LNPC member Bruce Young said he understood the frustration of Deer Creek residents, but did not see how simply voicing an objection to projects in an unzoned would accomplish anything.

"Unless these people decide to zone it, it really doesn't mean anything," Young said.

The group, who refer to themselves as the Deer Creek Road Land Use Committee (DCRLUC) formed last June 10, for the purpose of helping to preserve the beauty of the neighborhood and "work toward putting into place appropriate guidelines that will help protect the Deer Creek Road area as 'low density residential.'" The DCRLUC surveyed landowners within the boundaries of the proposed Deer Creek Zoning District in early February, from which approximately 60 percent of the landowners with a majority of property in the proposed district said they were in favor of zoning.

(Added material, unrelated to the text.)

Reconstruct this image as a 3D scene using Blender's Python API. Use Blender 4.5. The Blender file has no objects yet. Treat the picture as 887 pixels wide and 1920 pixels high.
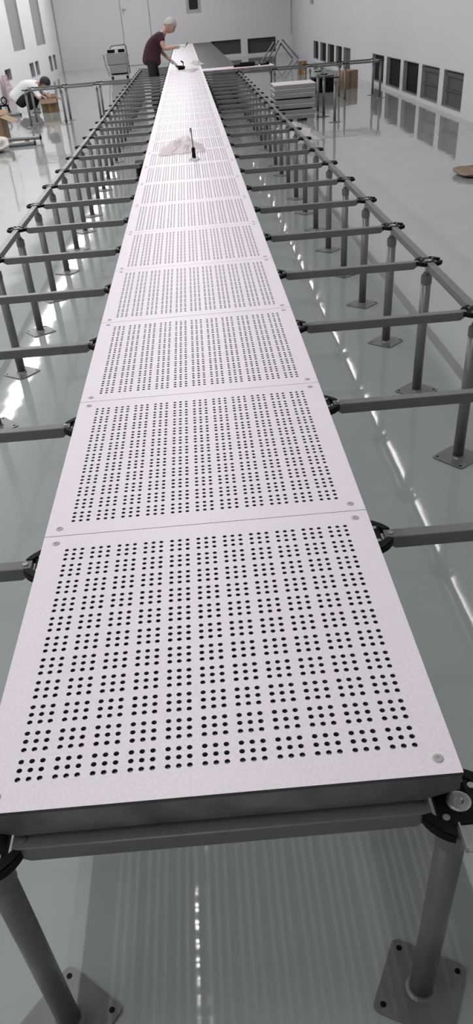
import bpy, bmesh, math, random
from mathutils import Vector, Matrix, Euler
random.seed(7)
SC = bpy.context.scene
COL = SC.collection
PI = math.pi
TOP = 0.588            # walking surface of the panels above the slab
HEAD = 0.5325          # top of the pedestal heads

# ------------------------------------------------------------------ materials
def mat(name, color, rough=0.5, metal=0.0, bump=None, vary=None, emit=None, alpha=1.0, trans=0.0, ior=1.5, spec=None, sheen=None):
    m = bpy.data.materials.new(name); m.use_nodes = True
    nt = m.node_tree; b = nt.nodes['Principled BSDF']
    b.inputs['Base Color'].default_value = (*color, 1)
    b.inputs['Roughness'].default_value = rough
    b.inputs['Metallic'].default_value = metal
    b.inputs['IOR'].default_value = ior
    if spec is not None: b.inputs['Specular IOR Level'].default_value = spec
    if trans: b.inputs['Transmission Weight'].default_value = trans
    if alpha < 1: b.inputs['Alpha'].default_value = alpha
    tc = nt.nodes.new('ShaderNodeTexCoord')
    if vary:      # (scale, amount, detail)
        n = nt.nodes.new('ShaderNodeTexNoise'); n.inputs['Scale'].default_value = vary[0]; n.inputs['Detail'].default_value = vary[2] if len(vary) > 2 else 3
        nt.links.new(tc.outputs['Object'], n.inputs['Vector'])
        r = nt.nodes.new('ShaderNodeValToRGB')
        a = vary[1]
        r.color_ramp.elements[0].position = 0.3; r.color_ramp.elements[1].position = 0.7
        r.color_ramp.elements[0].color = (*[max(0, c*(1-a)) for c in color], 1)
        r.color_ramp.elements[1].color = (*[min(1, c*(1+a)) for c in color], 1)
        nt.links.new(n.outputs['Fac'], r.inputs['Fac']); nt.links.new(r.outputs['Color'], b.inputs['Base Color'])
    if bump:      # list of (scale, distance)
        prev = None
        for sc, dist in bump:
            n = nt.nodes.new('ShaderNodeTexNoise'); n.inputs['Scale'].default_value = sc; n.inputs['Detail'].default_value = 1.0
            nt.links.new(tc.outputs['Object'], n.inputs['Vector'])
            bp = nt.nodes.new('ShaderNodeBump'); bp.inputs['Strength'].default_value = 1; bp.inputs['Distance'].default_value = dist
            nt.links.new(n.outputs['Fac'], bp.inputs['Height'])
            if prev: nt.links.new(prev.outputs['Normal'], bp.inputs['Normal'])
            prev = bp
        nt.links.new(prev.outputs['Normal'], b.inputs['Normal'])
    if emit:
        b.inputs['Emission Color'].default_value = (*emit[0], 1); b.inputs['Emission Strength'].default_value = emit[1]
    return m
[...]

However, several who were surveyed say they felt they had only been given the option of zoning R-1 and may prefer a less restrictive zoning designation such as R2 or R5. Consequently, the groups is preparing a second mailing to see if more people would support zoning with a higher density.

"A number of people on Deer Creek road are opposed to zoning, for various reasons," DCRLUC spokesperson Sue Handy said, last week. "I have noticed that the people who are most in opposition to zoning are the loudest, and they sometimes prevent the average person from stepping forward and giving their opinion. I think we're getting people's attention to at least the necessity of land-use planning."

Handy said that, despite a meeting of Deer Creek residents with Flathead County Planner Andrew Hagemeier in regard to zoning on Thursday, discussion of the storage units tapered off for the latter half of last week.

"I think the community is up in arms over it, but they don't know what to do or say," Handy said. "I hope that it's not going to be as bad as everyone is anticipating. I do think the owners are bending over backward to help this blend in aesthetically, but I'm still not sold on the safety issues related to it."

Handy and other Deer Creek residents met with the owner, Charlie Koeller, on Wednesday but were unsatisfied with the outcome - namely that Koeller would go forward with plans for the storage units rather than a residential use.

Other Deer Creek residents spoke during last Tuesday's meeting of the Lakeside Community Council, but council chairperson Greg Schoh stated that, in the absence of zoning, the council had no say in the matter.

"I don't like the look of it any better than anybody," Schoh said. "But the fact is there is no application to be reviewed by the committee because it's unzoned. Unfortunately, I don't think there's anything that we can do about it."